Pero donde me familiaricé con el chiripá fue en Entre Ríos, provincia que frecuenté diez
años entre 1924 y 1934. Allí, por lo menos en el distrito Yerua, departamento Concordia, el chiripá, mucho más en verano que en invierno, era de uso corriente. Generalmente lo llevaban cortón, hasta la altura de las corvas, aunque no faltaran criollos que lo gastaban casi hasta tocar las espuelas, como Bautista Cabrera, su hijo Ramón, Venero Leyes, Martín y ‘Cachaza’ Méndez, Florentino Teliz, Floro Paredes, el viejo Nieto, don Justo Leiva, un tal Galeano, los cinco hermanos Locaso, los Moledo, Jacinto Espíndola y que se yo cuantos más. También chiripá negro, bien largo, y botas de potro abiertas en la punta vi en la estancia La Rosita, departamento de Colón, llevado por un muchachón de boina tejida y borla, que nos endilgó para ‘las casas’ de ‘Humaitá’, estancia de don Luis M. Campos Urquiza, a donde íbamos. Viajábamos a caballo con mi finado e íntimo amigo Luis M. Correa, y recuerdo que al paisanito ese le saqué dos o tres fotos, que conservo, cuando aquel mediodía, en un redomón tostado, se apareció en ‘Humaitá’ para participar del almuerzo.

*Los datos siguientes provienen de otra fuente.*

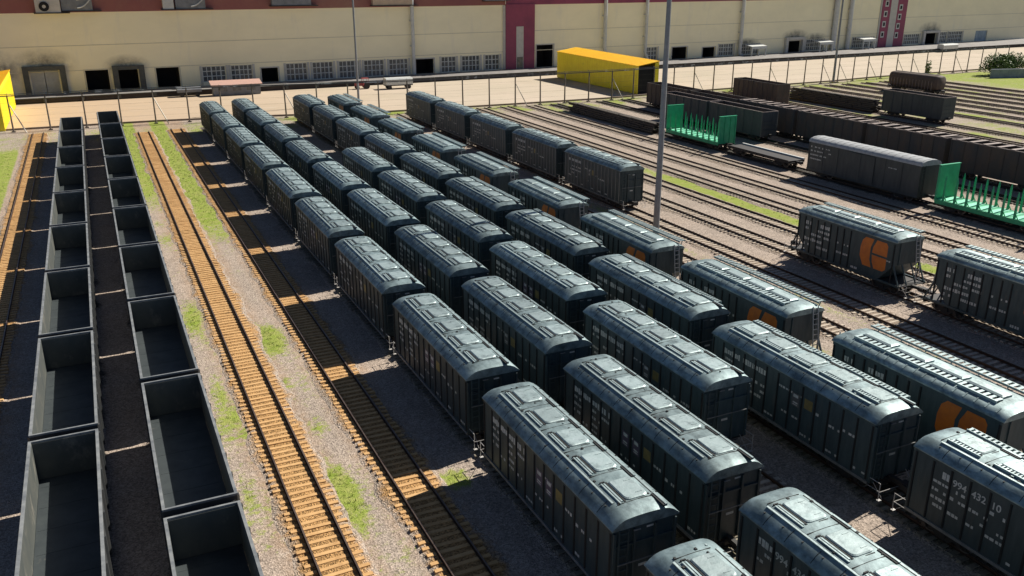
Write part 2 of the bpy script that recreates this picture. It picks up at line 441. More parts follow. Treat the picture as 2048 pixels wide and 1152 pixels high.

En la feria de Bertoni, sobre la estación Ledesma del ex Ferrocarril Nordeste Argentino,
llegaban troperos (aquí decimos reseros) en aquellos años que, en su atuendo y aspecto, parecían extraídos de antiguos grabados, con sus chiripáes negros o a franjas, semicubiertos con el culero de carpincho o ciervo adosado a la pierna izquierda y los largos flecos rozando el empeine de la bota de becerro, calzada con espuelas de prolongado pihuelo y rodaja ‘punta de clavo’. Sus sombreros eran altos, cónicos como nido de boyero, de copas ex profeso hendidas en cuatro concavidades. Por suerte tengo fotografías de muchos de aquellos hombres y allí grabada indeleble la visión de una época que ya se fue, corrida por la agricultura, los desmontes, la saca de pedregullo, la subdivisión de la tierra, en fin, por el progreso, que nadie pone en duda es necesario para la economía y cultura del país aunque el fondo lírico de muchos espíritus, entre ellos el mío, lo lamenten.”